===== GIVEN DATA

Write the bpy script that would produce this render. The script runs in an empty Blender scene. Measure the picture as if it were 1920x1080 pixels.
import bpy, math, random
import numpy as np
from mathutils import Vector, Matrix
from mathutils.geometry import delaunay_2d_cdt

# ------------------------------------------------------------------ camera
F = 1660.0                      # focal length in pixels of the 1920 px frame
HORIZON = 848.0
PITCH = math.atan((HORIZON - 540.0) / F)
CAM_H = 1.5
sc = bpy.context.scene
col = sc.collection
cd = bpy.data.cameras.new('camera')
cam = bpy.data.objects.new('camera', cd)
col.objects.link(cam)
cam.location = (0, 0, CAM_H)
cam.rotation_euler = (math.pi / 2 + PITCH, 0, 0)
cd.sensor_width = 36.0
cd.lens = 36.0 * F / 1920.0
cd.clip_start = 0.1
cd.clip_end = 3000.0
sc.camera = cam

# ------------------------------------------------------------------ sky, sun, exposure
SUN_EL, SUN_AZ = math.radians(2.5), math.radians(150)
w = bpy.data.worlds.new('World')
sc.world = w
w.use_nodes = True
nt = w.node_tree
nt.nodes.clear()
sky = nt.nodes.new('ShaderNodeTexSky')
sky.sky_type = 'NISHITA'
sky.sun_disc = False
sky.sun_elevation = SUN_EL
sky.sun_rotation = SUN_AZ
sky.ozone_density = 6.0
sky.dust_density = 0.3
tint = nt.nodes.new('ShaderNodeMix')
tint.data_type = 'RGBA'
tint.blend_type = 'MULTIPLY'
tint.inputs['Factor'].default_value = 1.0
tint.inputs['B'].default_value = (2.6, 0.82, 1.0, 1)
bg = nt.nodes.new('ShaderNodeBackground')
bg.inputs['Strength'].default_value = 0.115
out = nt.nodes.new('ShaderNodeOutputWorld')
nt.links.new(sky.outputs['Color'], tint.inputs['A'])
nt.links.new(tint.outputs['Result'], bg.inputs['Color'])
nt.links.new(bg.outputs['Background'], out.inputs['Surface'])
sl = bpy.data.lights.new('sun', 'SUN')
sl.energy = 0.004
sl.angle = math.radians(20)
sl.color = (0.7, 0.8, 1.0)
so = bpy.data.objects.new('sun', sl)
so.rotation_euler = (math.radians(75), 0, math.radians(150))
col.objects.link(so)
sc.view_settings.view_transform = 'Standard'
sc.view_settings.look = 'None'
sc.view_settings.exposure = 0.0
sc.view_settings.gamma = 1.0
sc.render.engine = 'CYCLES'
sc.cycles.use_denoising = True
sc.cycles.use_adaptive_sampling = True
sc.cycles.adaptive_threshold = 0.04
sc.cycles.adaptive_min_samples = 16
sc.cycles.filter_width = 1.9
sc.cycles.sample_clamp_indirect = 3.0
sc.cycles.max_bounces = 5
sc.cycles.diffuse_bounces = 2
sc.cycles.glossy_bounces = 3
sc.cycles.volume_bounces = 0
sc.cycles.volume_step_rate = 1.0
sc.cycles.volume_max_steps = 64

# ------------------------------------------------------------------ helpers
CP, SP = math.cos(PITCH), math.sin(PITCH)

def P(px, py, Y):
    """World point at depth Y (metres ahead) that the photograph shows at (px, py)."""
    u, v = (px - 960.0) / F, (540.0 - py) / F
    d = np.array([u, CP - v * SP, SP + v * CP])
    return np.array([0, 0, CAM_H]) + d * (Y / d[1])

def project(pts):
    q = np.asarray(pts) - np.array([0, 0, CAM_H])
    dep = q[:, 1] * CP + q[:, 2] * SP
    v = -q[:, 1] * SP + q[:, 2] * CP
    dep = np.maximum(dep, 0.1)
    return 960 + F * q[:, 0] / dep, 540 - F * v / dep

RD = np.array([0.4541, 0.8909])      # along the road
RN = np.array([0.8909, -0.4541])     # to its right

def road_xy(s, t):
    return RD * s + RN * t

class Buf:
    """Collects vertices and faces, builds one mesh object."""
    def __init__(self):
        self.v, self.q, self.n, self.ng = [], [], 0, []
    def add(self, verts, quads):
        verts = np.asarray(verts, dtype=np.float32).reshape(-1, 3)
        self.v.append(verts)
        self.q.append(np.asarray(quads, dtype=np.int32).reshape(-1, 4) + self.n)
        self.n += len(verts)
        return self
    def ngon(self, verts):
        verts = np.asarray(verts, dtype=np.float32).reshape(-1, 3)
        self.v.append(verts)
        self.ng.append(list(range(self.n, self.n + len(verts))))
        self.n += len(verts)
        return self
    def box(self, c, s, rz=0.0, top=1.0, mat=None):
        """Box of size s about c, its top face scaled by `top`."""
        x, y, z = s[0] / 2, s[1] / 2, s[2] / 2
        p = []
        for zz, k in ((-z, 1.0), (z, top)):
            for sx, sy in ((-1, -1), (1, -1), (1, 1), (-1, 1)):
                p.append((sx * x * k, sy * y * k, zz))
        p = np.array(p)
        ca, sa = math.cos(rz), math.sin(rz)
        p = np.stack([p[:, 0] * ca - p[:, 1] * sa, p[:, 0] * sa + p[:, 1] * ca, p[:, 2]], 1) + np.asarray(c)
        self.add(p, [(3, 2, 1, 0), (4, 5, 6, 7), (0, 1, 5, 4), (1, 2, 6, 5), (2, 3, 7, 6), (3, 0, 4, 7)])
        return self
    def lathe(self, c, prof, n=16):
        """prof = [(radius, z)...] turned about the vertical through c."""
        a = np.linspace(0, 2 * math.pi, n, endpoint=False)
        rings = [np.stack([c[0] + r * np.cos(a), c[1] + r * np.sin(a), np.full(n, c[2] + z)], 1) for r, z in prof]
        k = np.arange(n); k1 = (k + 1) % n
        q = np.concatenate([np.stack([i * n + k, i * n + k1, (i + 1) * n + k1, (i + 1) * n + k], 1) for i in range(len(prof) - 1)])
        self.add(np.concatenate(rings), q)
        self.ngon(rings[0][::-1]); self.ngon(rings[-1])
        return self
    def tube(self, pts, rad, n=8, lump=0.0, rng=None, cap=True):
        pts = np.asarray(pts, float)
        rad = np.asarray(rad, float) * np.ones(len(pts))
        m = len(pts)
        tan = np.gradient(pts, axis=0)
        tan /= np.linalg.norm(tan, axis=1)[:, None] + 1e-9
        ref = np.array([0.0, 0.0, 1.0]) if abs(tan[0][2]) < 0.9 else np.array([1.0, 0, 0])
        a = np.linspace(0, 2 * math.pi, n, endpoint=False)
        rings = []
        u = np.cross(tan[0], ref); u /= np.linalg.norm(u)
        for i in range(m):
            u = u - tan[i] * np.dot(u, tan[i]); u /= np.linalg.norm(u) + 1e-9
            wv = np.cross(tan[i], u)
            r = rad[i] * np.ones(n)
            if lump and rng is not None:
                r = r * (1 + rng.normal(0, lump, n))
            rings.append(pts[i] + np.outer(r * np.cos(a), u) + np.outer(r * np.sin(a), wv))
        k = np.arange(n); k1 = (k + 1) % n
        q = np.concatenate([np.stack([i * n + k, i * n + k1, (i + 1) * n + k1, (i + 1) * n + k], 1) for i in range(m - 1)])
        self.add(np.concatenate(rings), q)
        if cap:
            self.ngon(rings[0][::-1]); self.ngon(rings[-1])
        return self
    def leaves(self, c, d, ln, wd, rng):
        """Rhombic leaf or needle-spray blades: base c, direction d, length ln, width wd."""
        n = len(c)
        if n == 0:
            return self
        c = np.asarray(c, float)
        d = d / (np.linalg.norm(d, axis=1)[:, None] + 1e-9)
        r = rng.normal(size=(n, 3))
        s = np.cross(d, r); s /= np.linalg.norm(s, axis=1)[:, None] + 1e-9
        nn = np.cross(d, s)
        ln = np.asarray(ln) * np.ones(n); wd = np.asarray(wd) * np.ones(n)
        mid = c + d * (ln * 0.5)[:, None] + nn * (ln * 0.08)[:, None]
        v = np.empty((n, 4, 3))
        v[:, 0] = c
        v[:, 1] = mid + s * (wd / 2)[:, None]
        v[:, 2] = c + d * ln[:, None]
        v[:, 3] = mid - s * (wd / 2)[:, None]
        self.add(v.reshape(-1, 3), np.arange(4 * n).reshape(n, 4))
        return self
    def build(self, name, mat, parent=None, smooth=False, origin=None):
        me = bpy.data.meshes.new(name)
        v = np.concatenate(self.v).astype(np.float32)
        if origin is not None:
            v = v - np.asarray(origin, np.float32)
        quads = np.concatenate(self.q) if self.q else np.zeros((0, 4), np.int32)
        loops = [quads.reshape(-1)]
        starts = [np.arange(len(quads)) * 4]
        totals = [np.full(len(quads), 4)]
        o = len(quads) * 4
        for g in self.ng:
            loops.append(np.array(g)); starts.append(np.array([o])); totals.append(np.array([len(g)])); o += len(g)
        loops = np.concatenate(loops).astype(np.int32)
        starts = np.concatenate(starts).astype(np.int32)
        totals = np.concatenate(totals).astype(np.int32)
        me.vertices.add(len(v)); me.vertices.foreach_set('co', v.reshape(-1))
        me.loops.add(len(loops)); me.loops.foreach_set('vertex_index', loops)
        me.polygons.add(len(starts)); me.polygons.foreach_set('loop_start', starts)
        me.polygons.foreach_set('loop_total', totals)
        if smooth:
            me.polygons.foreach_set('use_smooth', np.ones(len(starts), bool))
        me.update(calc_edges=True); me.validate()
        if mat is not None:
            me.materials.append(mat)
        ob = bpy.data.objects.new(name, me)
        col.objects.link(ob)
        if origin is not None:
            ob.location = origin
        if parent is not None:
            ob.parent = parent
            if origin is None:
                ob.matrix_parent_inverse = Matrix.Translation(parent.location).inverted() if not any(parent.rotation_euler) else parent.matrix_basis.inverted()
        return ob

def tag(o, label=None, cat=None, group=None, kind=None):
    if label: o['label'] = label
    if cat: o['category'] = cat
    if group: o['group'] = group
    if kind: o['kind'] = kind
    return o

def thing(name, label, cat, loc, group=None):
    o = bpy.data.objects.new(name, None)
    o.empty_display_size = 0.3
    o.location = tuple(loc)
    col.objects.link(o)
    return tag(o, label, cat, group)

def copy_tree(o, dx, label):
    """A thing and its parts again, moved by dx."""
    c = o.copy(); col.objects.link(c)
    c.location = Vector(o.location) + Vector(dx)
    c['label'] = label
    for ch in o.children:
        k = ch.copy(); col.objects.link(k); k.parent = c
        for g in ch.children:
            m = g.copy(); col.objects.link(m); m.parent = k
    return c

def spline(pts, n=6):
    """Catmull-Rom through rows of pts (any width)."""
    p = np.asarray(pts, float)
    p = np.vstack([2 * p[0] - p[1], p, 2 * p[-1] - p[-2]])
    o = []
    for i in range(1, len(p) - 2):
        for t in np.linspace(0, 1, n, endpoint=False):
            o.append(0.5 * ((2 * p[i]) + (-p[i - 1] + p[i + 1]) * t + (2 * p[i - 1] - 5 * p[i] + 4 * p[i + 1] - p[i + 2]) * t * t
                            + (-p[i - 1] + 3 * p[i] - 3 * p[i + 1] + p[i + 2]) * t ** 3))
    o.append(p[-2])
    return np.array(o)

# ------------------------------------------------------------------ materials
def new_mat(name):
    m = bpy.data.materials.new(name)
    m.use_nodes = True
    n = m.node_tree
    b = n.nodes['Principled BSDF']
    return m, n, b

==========

WHAT IS EXPECTED – Everything from the first line above through the line that contains "from mathutils.geometry import" should be duplicated exactly, please, and nothing beyond it.

TASK SOLUTION –
Write the bpy script that would produce this render. The script runs in an empty Blender scene. Measure the picture as if it were 1920x1080 pixels.
import bpy, math, random
import numpy as np
from mathutils import Vector, Matrix
from mathutils.geometry import delaunay_2d_cdt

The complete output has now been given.